City shares outlook in budget talk 

Santa Clarita City Hall
Santa Clarita City Hall

Santa Clarita kicked off the first budget study session for the 2024-25 fiscal year with a slightly more optimistic tone than last year but with a call to try and stick to the capital improvement plans in Santa Clarita 2025, as the city’s costs are expected to grow with a significant number of projects in the pipeline. 

While last year’s forecast started with considerable fears of a recession returning based on the previous quarter, City Manager Ken Striplin had a few positives to report this time around. 

While filming — an industry that brings a financial benefit the city estimated to be in the tens of millions each year — almost completely stopped for a while, the local economy remained positive, he said. 

“The number of businesses in our community grew to 9,860 in the first quarter of 2023 — an increase of about 18.3% compared to the first quarter of 2022,” he told a roundtable-style gathering of City Council members, city commissioners and staffers who lined the walls in chairs next to them in the Carl Boyer Conference Room at City Hall. 

“This directly correlates to the increase in the number of jobs in Santa Clarita,” he said, adding the total number of jobs in Santa Clarita increased by about 9.5% over the same time period. 

“On the new construction side here in Santa Clarita, the Building and Safety Division issued over 7,000 permits at an estimated value of over $650 million in new construction in 2023,” he continued. 
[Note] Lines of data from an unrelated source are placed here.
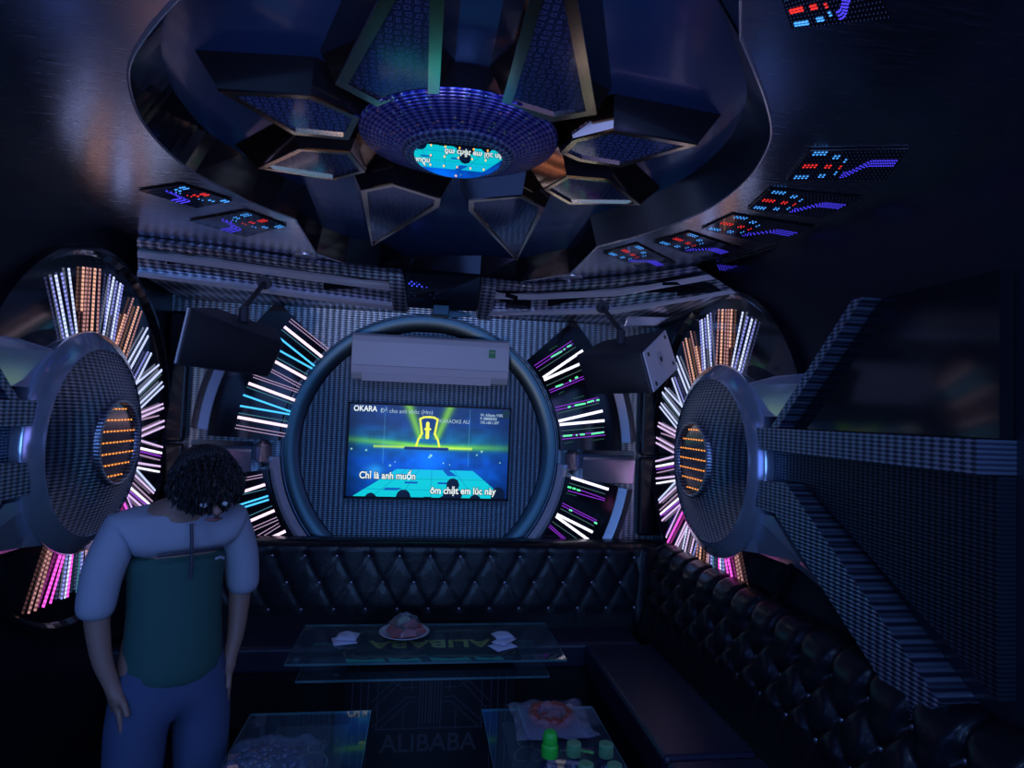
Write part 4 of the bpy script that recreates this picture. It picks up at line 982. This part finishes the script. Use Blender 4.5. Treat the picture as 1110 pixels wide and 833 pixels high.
# folded tissues / wet-wipe packets
tis = mat('tissue_packet', (.62,.64,.82), 0, .45)
def packet(c, w, d, rot, label, z, group, h=.010, tilt=0):
    n = 10; vs = []; R_ = Matrix.Rotation(rot, 3, 'Z') @ Matrix.Rotation(tilt, 3, 'Y')
    for j in range(n+1):
        for i in range(n+1):
            s, t = i/n-.5, j/n-.5; puff = h*(1-(2*s)**4)*(1-(2*t)**4)*(1+.25*math.sin(9*s+7*t))
            vs.append(Vector(c)+R_@Vector((s*w, t*d, puff+.0015))+Vector((0,0,z)))
    m2 = len(vs)
    for j in range(n+1):
        for i in range(n+1):
            s, t = i/n-.5, j/n-.5; vs.append(Vector(c)+R_@Vector((s*w, t*d, 0))+Vector((0,0,z)))
    f = [(j*(n+1)+i, j*(n+1)+i+1, (j+1)*(n+1)+i+1, (j+1)*(n+1)+i) for j in range(n) for i in range(n)]; f += [tuple(q+m2 for q in reversed(g)) for g in f]
    for i in range(n):
        f += [(i, i+m2, i+1+m2, i+1), (n*(n+1)+i, n*(n+1)+i+1, n*(n+1)+i+1+m2, n*(n+1)+i+m2), (i*(n+1), (i+1)*(n+1), (i+1)*(n+1)+m2, i*(n+1)+m2), (i*(n+1)+n, i*(n+1)+n+m2, (i+1)*(n+1)+n+m2, (i+1)*(n+1)+n)]
    o = mesh('tissue_packet', vs, f, tis, None, smooth=True, label=label, cat='tissue packet', group=group, org=tuple(c)); o.data.update(); fixn(o); return o
c = az(373, 695, TZ+.001); packet(c, .10, .095, .25, 'bottom tissue packet of the small pile left of the plate', .0, 'tissue packets left of the plate')
packet(c+Vector((.012,.01,0)), .095, .09, -.12, 'top tissue packet of the small pile left of the plate', .014, 'tissue packets left of the plate', .014)
c = az(545, 701, TZ+.001); packet(c, .11, .08, .5, 'lowest tissue packet of the pile on the right of the long table', 0, 'tissue packets at the right of the table')
packet(c+Vector((.01,.03,0)), .11, .07, .9, 'middle tissue packet of the pile on the right of the long table', .014, 'tissue packets at the right of the table', tilt=.0)
packet(c+Vector((.005,.06,0)), .085, .075, .3, 'top tissue packet of the pile on the right of the long table', .027, 'tissue packets at the right of the table', tilt=-.0)

# ------------------------------------------------------------------ right small table
tc_ = az(597, 786, TZ+.002)
r = empty('wrapped_tray', tuple(tc_), 'square plastic wrapped tray of dark red dried meat on the right small table', 'food tray')
def sqpoly(c, hx, hy, z, skew=0): return [c+Vector((sx_*hx+skew*sy_, sy_*hy, z)) for sx_, sy_ in ((-1,-1),(1,-1),(1,1),(-1,1))]
bevel(MB().prism(sqpoly(tc_, .085, .095, 0), sqpoly(tc_, .10, .11, .018)).build('tray', mat('clear_tray_plastic', (.07,.08,.12), 0, .12, coat=.5), r), .004)
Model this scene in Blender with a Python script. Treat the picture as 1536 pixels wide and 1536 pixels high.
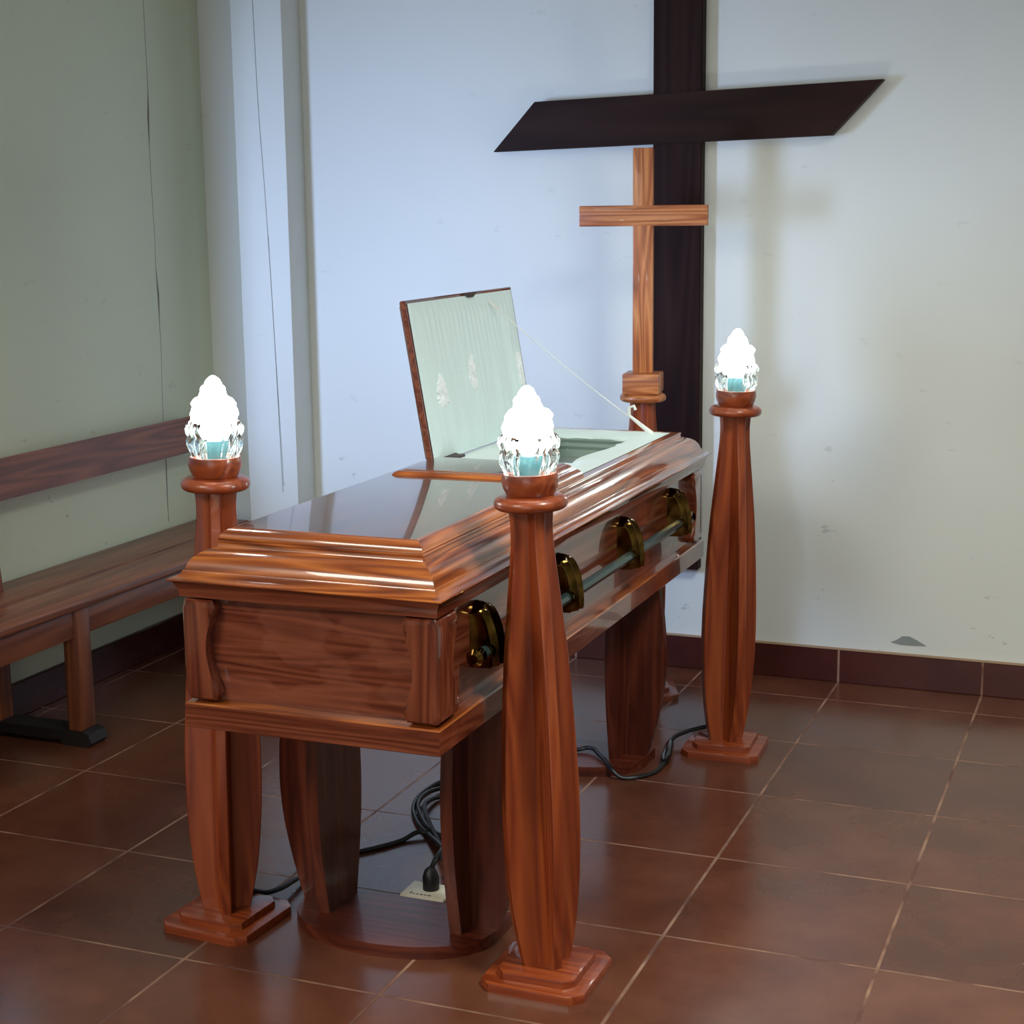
import bpy, bmesh, math, random
from mathutils import Vector, Matrix, noise as mnoise

# ------------------------------------------------------------------ basics
S = bpy.context.scene
for o in list(bpy.data.objects):
    bpy.data.objects.remove(o, do_unlink=True)
COL = S.collection
U = 0.5                      # one floor tile = 0.5 m; lengths below are in tiles


def sr(r, g, b, a=1.0):      # sRGB 0-255 -> linear
    def f(c):
        c /= 255.0
        return c / 12.92 if c <= 0.04045 else ((c + 0.055) / 1.055) ** 2.4
    return (f(r), f(g), f(b), a)


# ------------------------------------------------------------------ camera
F_PX, YAW, PITCH, ROLL = 2452.026, -0.37940, 0.18450, 0.01170
CAM = Vector((2.0342, -10.9692, 3.3940)) * U
cyw, syw, cp, sp = math.cos(YAW), math.sin(YAW), math.cos(PITCH), math.sin(PITCH)
fw = Vector((syw * cp, cyw * cp, -sp))
rt = Vector((cyw, -syw, 0))
dn = fw.cross(rt)
cr, srl = math.cos(ROLL), math.sin(ROLL)
r2 = rt * cr + dn * srl
d2 = dn * cr - rt * srl
cam_data = bpy.data.cameras.new('camera')
cam = bpy.data.objects.new('camera', cam_data)
COL.objects.link(cam)
cam.matrix_world = Matrix(((r2.x, -d2.x, -fw.x, CAM.x), (r2.y, -d2.y, -fw.y, CAM.y),
                           (r2.z, -d2.z, -fw.z, CAM.z), (0, 0, 0, 1)))
cam_data.sensor_width = 36.0
cam_data.lens = F_PX / 1536 * 36.0
cam_data.clip_start = 0.05
S.camera = cam

# ------------------------------------------------------------------ world, lights, exposure
W = bpy.data.worlds.new('sky')
S.world = W
W.use_nodes = True
bg = W.node_tree.nodes['Background']
bg.inputs[0].default_value = (0.55, 0.75, 1.0, 1)
bg.inputs[1].default_value = 0.35


def area(name, loc, target, sx, sy, power, color):
    l = bpy.data.lights.new(name, 'AREA')
    l.shape = 'RECTANGLE'
    l.size, l.size_y = sx * U, sy * U
    l.energy = power
    l.color = color
    o = bpy.data.objects.new(name, l)
    COL.objects.link(o)
    o.location = Vector(loc) * U
    d = (Vector(target) - Vector(loc))
    o.rotation_euler = d.to_track_quat('-Z', 'Y').to_euler()
    return o


# daylight through the window in the left wall, beyond the left edge of the frame
wl = area('window_daylight', (-5.38, -4.6, 2.9), (-2.3, 0.46, 2.3), 0.6, 1.7, 21, (0.44, 0.60, 1.0))
wl.data.spread = math.radians(98)
# daylight through the open doors at the rear of the room
area('door_daylight', (1.2, -17.4, 3.0), (1.2, 0, 3.0), 6.5, 4.6, 44, (1.0, 0.95, 0.88))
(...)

The UCLA Anderson School of Business forecast, which is one of the models the city uses in its projections, also expects residential construction to grow in 2024, which creates growth and housing, as well as some of the challenges Striplin also mentioned, such as infrastructure needs and costs. 
While praising the work of the Sheriff’s Department and attributing the recently reported 10% year-over-year increase in Part-I crimes to “special directives and prosecutorial changes made by the District Attorney’s Office,” he said the numbers represent a concern the city is watching. 

However, any actions would likely have an added cost. 

“2024 will continue to be brand new challenges and require us to be more creative in our approach to addressing crime trends, with an emphasis on new technologies to create greater efficiencies and addressing crime and reducing the crime rate,” he said. 

City Councilwoman Laurene Weste reiterated her previous idea of looking into a special prosecutor if the district attorney continues to refuse to prosecute crime. 

Striplin said the city always budgets with a conservative philosophy in mind, but the city’s growing number of facilities and permanent maintenance costs, coupled with the potential uncertainty in any budget, called for a “stick-to-the-plan” approach in terms of 2025. 

To make his point, he shared a list of new amenities and facilities the city recently obligated itself to, including: The Cube ($16.4 million); the new Santa Clarita Valley Sheriff’s Station ($69.2 million); and the Canyon Country Community Center ($53.8 million), to name a few. The recently approved project list totaled $205 million in one-time budget expenditures, but $3 million to $6 million in annual ongoing costs. 

Upcoming improvements slated in the city’s future plans include: park upgrades and build-outs ($82.7 million); a roller rink ($25 million); and a cultural arts and veterans center ($8.3 million) among others. Those projects are expected to total at least $196 million more, with about $10 million in annual ongoing costs. 

The next discussion of the budget is expected to happen April 22 with the council’s Budget Subcommittee. 

City officials expect to have a spending plan in place for the City Council to approve at its June 25 meeting.